To deal with that, we put aside the consonants for a moment, and sang it just on vowels – this is always a brain-twister, and so useful for getting melody back into the music. We did it twice this way, then put the consonants back in, and presto! It was much, much better. Beautiful, long, nuanced, musical lines. And because you must practice it more right than wrong, I asked them to sing it once more that way, to solidify the changes.


Now, normally, I would have stopped at that. But today I decided to try something I’ve been reading about, the “+ – +” practice: I asked them to do it again twice, once the old (bad) way, and then right away the new way. As they sang it, I watched their eyes light up, and I realised that this was a change from the our usual level of understanding.

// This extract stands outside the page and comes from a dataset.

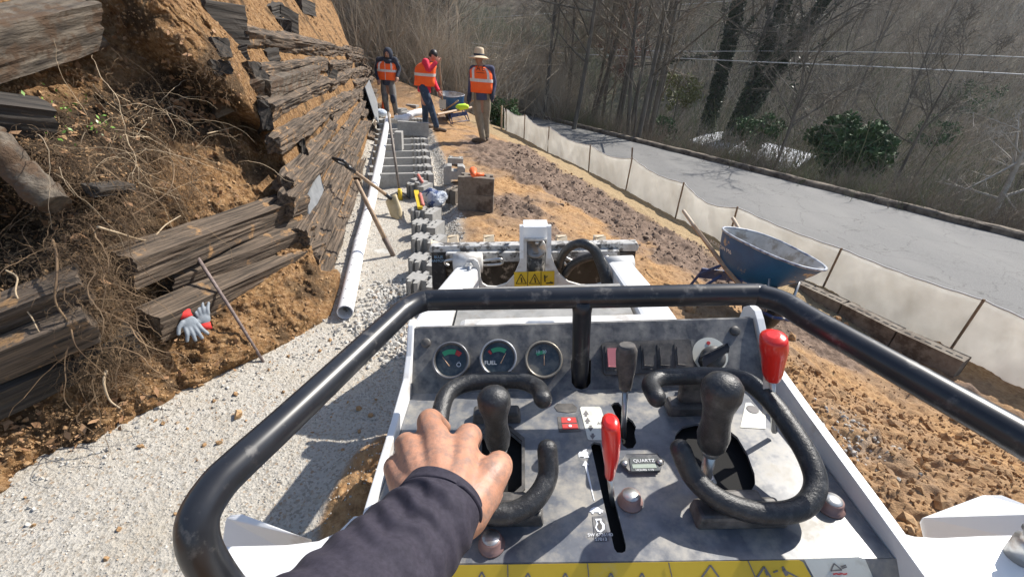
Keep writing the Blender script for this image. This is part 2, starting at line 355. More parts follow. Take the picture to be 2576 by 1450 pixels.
def Hbase(X):
    X=np.asarray(X,float); z=np.empty(len(X))
    for i in range(0,len(X),50000):
        q=X[i:i+50000]; z[i:i+50000]=_k(q,gc)@_w[:_n]+_w[_n]+q[:,0]*_w[_n+1]+q[:,1]*_w[_n+2]
    e=eK(X[:,0],X[:,1]); 
    z=np.where((e>-7.6)&(e<=0),np.minimum(z,-1.54),z)
    far=np.interp(e,[0,.4,2,8,25,45,90,150,260,400],[-1.56,-1.42,-1.9,-4.5,-8.5,-7.5,9,34,70,90])
    left=sst(17,40,X[:,1])*sst(8,-20,X[:,0]); 
    far=np.maximum(far,np.interp(X[:,1],[0,40,60,90,150,300],[-20,-9,-2,14,40,90]))
    z=np.where(e>0,far,z); hl=np.interp(X[:,1],[0,26,34,50,90,160],[-20,-1.6,0,5,24,60]); z=np.where((e<-7.6)&(X[:,1]>24),np.maximum(z,hl),z); z=np.where((e<-7.6)&(X[:,1]>20),np.clip(z,-1.6,90),z)
    return z
BL=np.array([(-.45,1.8),(-.62,2.6),(-.75,3.49),(-.98,4.95),(-1.3,6.3),(-1.7,8.08),(-2.4,10.6),(-3.0,13.0),(-3.4,15)])
def lat(X): # signed distance right of the block line
    return X[:,0]-np.interp(X[:,1],BL[:,1],BL[:,0])
def Hfull(X,detail=True):
    z=Hbase(X); P=np.c_[X,np.zeros(len(X))]; e=eK(X[:,0],X[:,1]); l=lat(X); y=X[:,1]
    soil=sst(.15,.5,l)*sst(-9.2,-10.4,e)
    tr=np.exp(-((l-.16)/.10)**2)*sst(2.2,3,y)*sst(14,12.5,y); z=z-.07*tr
    # mud ridges, clods
    mudz=zones(X)[:,1]
    rough=fbm(P,1.6,4,3)*.06+fbm(P,7,4,5)*.035
    rg=np.abs(fbm(P,5.,4,9)); clod=(.5-rg)*.055
    near=np.exp(-((X[:,0]-3.0)**2+(y-1.8)**2)/2.2); 
    z=z+soil*(rough*(.55+.7*mudz)+clod*(.7+.7*mudz)+(y<3.6)*(fbm(P,26,3,47)*.022+(.4-np.abs(fbm(P,12,3,48)))*.03)+near*(.14*fbm(P,2.2,5,21)+.05*fbm(P,14,4,23)+.06)+mudz*.05*fbm(P,9,4,44))
    lawn=sst(-11.5,-10.2,e)*sst(-7.6,-9,e)
    z=z+fbm(P,30,2,8)*.012*soil*(y<9)
    path=1-sst(-.3,.1,l); z=z+path*(fbm(P,2,3,4)*.012+fbm(P,45,2,6)*.004)*(y<15)
    tm=np.abs(((y*1.0+X[:,0]*.25)*9)%1-.5); band=np.exp(-((X[:,0]-(.05+.055*(y-4)))/.16)**2)*sst(3.2,4,y)*sst(8.5,6,y)
    z=z+band*(tm-.25)*.05
    z=z+np.where(e>0,fbm(P,.12,4,30)*np.interp(e,[0,10,60,200],[.05,.6,2.5,7]),0)
    dirt=np.exp(-((X[:,0]+.62)/.10)**2)*0
    heap=np.exp(-(((X[:,0]+.52)/.16)**2+((y-1.25)/.35)**2)); z=z+heap*(.16+.12*fbm(P,9,4,40))
    return z
def zones(X):
    P=np.c_[X,np.zeros(len(X))]; e=eK(X[:,0],X[:,1]); l=lat(X); y=X[:,1]; n=fbm(P,2.5,4,11); n2=fbm(P,.9,3,14)
    g=1-sst(-.05,.12,l+n*.08); g=np.maximum(g,np.exp(-((l-.18)/.16)**4)*(y>2)); g=g*sst(13.2,12.3,y+.6*n)*sst(-3.2,-2.2,X[:,0]+.28*np.maximum(y-4,0)+.6)
    g=np.maximum(g,.7*np.exp(-(((X[:,0]-2.05)/.25)**2+((y-2.15)/.16)**2))*(n>.05)); 
    heap=np.exp(-(((X[:,0]+.52)/.2)**2+((y-1.25)/.4)**2)); g=g*(1-sst(.3,.5,heap+.3*n))
    fx=np.interp(y,[p[1] for p in fb_ext][::-1],[p[0] for p in fb_ext][::-1])-X[:,0]   # distance left of fence
    lawn=sst(1.5,1.05,fx+n*.35)*(y>4.4)*(e<-7.4)*(1-g)
    mud=sst(.1,.35,.45*n+.5*n2+.85*np.exp(-((fx-2.0)/.95)**2)*sst(3.4,4.6,y)*sst(12,9.5,y)-.45*sst(3.6,2.8,y))*(1-g)*(1-lawn)
    far=(e>.2)*1.
    far=np.maximum(far,sst(15.5,17,y)*(e<-7.6))
    return np.c_[g,mud,lawn,far]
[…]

See, it’s one thing for them to understand that whatever it is that they are doing now is making me happier than what they did before. Because they trust that what I’m asking for is an improvement, they will work hard to achieve the sound that I tell them is better, trying to commit the “feel” of the “right way” to memory. The problem is, that is based on my perception, rather than on theirs.


When they do a good-bad-good comparison, they get direct reinforcement not only of what they are trying to do, but also of what they are trying to avoid doing. Not only that, but they are hearing – and feeling – the difference directly for themselves, so they now know which is which, without my having to tell them. Which makes it that much more likely that they will sing it right when next we rehearse it, with the bonus that they now have this feeling to refer back to when next I ask them to sing something with “more line”.


Meaning that even though this takes an extra minute or two of rehearsal time, it will save me time later on. Definitely worth doing.